OPINION

Nier la nécessité du féminisme en 2018 ?

Fâchée, déconcertée, triste, profondément navrée. Voilà l’amalgame d’émotions qui viennent me visiter quand je me trouve devant des personnes qui nient la nécessité du féminisme en 2018 ou qui contestent la pertinence du mouvement.

Ce désaveu du féminisme m’est toujours douloureux, mais il me fait encore plus mal quand il vient de la bouche de femmes. Fort probablement parce qu’il met en exergue un sexisme insidieux et d’autant plus dangereux.

De quoi découle ce déni chez certaines femmes de l’importance du féminisme ? D’ignorance, de complaisance ? D’avoir trop baigné dans le privilège, d’avoir laissé les diktats patriarcaux couvrir sournoisement le regard et le cœur ? Cette infirmation du féminisme ne fait que souligner la prégnance du sexisme.

Oui, il nous est aujourd’hui possible à nous les femmes de voter, de travailler, d’entreprendre des études universitaires. Néanmoins, nous faisons toujours face à une société où règnent sexisme et misogynie, bien que cette réalité puisse être moins flagrante qu’elle ne l’a déjà été.

Me dois-je de rappeler à ces femmes pourquoi elles gagnent moins que leurs collègues masculins, pourquoi elles ont peur de marcher dans les rues seules tard le soir, pourquoi elles doivent s’assurer de rester jeunes, minces et pas trop moches ?

Il incombe à toutes les femmes de poursuivre la lutte contre le sexisme et la misogynie et de se battre contre cette infiltration insidieuse de préceptes patriarcaux dans l’esprit des personnes qui en sont victimes. Ce déni aberrant chez certaines femmes qui ont le privilège de se proclamer indemnes des blessures que le patriarcat inflige occulte la réalité de femmes moins chanceuses. 
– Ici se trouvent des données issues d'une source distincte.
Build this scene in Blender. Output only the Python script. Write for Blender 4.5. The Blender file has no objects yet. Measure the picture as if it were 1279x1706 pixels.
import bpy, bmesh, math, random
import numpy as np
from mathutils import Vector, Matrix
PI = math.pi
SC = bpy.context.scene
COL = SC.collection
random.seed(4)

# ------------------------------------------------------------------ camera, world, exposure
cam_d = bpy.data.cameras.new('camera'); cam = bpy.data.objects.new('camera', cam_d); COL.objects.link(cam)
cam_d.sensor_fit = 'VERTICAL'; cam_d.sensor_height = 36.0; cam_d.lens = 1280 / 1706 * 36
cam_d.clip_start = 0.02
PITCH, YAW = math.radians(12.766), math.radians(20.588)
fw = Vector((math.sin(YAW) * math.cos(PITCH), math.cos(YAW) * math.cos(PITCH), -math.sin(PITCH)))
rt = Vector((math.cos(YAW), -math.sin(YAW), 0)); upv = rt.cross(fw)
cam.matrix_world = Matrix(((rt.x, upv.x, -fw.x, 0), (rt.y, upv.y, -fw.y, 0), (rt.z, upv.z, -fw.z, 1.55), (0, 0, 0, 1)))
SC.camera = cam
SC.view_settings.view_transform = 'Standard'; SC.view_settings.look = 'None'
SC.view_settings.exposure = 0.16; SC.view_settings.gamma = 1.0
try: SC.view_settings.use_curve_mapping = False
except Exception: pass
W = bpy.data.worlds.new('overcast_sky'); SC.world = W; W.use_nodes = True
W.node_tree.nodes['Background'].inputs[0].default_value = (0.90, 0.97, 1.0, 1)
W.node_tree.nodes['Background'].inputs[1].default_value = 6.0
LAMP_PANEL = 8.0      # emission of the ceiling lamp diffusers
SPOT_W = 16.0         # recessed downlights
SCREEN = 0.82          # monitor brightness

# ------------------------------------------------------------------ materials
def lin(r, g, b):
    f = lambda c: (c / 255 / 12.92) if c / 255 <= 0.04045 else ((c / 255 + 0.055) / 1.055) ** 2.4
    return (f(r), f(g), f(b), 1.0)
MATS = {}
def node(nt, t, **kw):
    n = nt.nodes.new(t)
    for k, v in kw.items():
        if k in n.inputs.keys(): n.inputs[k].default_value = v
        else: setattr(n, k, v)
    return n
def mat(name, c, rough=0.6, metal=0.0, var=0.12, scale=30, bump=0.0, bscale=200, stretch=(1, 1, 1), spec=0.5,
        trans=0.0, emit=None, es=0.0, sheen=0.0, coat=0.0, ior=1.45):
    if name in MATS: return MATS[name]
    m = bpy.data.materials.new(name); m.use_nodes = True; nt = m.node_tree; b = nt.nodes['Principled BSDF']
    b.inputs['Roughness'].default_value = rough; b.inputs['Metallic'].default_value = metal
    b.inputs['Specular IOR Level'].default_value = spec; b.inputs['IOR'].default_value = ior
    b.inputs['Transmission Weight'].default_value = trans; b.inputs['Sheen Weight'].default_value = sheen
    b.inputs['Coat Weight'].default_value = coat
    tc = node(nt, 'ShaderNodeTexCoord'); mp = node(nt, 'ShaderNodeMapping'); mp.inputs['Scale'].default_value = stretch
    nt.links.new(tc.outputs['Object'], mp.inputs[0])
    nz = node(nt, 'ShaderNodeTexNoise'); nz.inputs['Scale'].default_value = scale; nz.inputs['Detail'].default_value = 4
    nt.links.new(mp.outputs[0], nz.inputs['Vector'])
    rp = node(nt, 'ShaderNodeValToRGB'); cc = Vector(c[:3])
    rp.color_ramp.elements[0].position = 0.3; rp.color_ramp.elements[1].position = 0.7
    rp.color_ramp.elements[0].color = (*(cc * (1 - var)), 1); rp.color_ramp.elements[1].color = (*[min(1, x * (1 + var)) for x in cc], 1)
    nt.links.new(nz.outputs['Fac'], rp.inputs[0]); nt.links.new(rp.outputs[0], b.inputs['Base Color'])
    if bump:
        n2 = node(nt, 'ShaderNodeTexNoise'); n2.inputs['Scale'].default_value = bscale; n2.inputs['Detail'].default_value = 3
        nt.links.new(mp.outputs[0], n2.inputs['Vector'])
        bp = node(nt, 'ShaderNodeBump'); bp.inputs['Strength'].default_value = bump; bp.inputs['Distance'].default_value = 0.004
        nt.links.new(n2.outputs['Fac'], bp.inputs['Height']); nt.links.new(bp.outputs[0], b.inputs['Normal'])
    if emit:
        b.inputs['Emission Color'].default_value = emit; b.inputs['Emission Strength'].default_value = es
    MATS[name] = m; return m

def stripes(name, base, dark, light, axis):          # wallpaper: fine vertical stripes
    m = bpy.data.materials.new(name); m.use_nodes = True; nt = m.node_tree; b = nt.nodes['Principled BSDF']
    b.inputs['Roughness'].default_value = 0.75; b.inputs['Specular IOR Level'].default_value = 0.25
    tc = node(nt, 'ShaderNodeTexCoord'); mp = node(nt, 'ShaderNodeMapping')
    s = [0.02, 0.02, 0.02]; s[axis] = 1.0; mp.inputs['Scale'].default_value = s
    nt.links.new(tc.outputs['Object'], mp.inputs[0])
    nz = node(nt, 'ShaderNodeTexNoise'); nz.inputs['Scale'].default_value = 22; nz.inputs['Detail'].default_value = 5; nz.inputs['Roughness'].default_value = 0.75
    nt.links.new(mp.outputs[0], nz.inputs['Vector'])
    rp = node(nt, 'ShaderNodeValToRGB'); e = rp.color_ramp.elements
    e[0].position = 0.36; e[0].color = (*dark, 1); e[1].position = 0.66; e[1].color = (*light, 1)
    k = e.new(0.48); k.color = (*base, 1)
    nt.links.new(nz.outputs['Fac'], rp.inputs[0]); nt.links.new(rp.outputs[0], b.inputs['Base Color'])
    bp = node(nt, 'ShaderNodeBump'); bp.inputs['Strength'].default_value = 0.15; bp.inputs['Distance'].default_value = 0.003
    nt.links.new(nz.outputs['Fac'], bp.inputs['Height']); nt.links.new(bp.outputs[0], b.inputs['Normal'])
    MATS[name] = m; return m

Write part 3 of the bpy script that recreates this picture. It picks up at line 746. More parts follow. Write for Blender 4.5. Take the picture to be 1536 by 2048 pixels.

Nier la nécessité du féminisme, c’est faire violence aux victimes qui ont pris la parole dans la foulée du mouvement #moiaussi, c’est faire violence aux femmes qu’on dépossède de leur corps en les empêchant d’avoir recours à l’avortement, c’est faire violence aux mères seules qui ont peine à assurer la sécurité du foyer de par leur maigre salaire, c’est faire violence aux femmes autochtones disparues et assassinées qu’on a laissées sombrer dans l’oubli.

Nier la nécessité du féminisme, c’est faire violence à toutes ces femmes qui n’ont pas accès aux mêmes chances ou au même traitement que les hommes.

Et pourtant, le féminisme, c’est juste quelque chose de beau. C’est une attitude de care, c’est une lutte pour la bienveillance, un mouvement pour l’affranchissement de notre société de ses inégalités. À toutes ces femmes qui nient la nécessité du féminisme : ce texte n’est pas une invitation à brûler vos brassières, à arborer une pilosité axillaire ou encore à cracher sur le premier homme venu, mais plutôt une invitation à faire voyager vos pensées et vos mots là où nombre de femmes ont besoin de votre appui.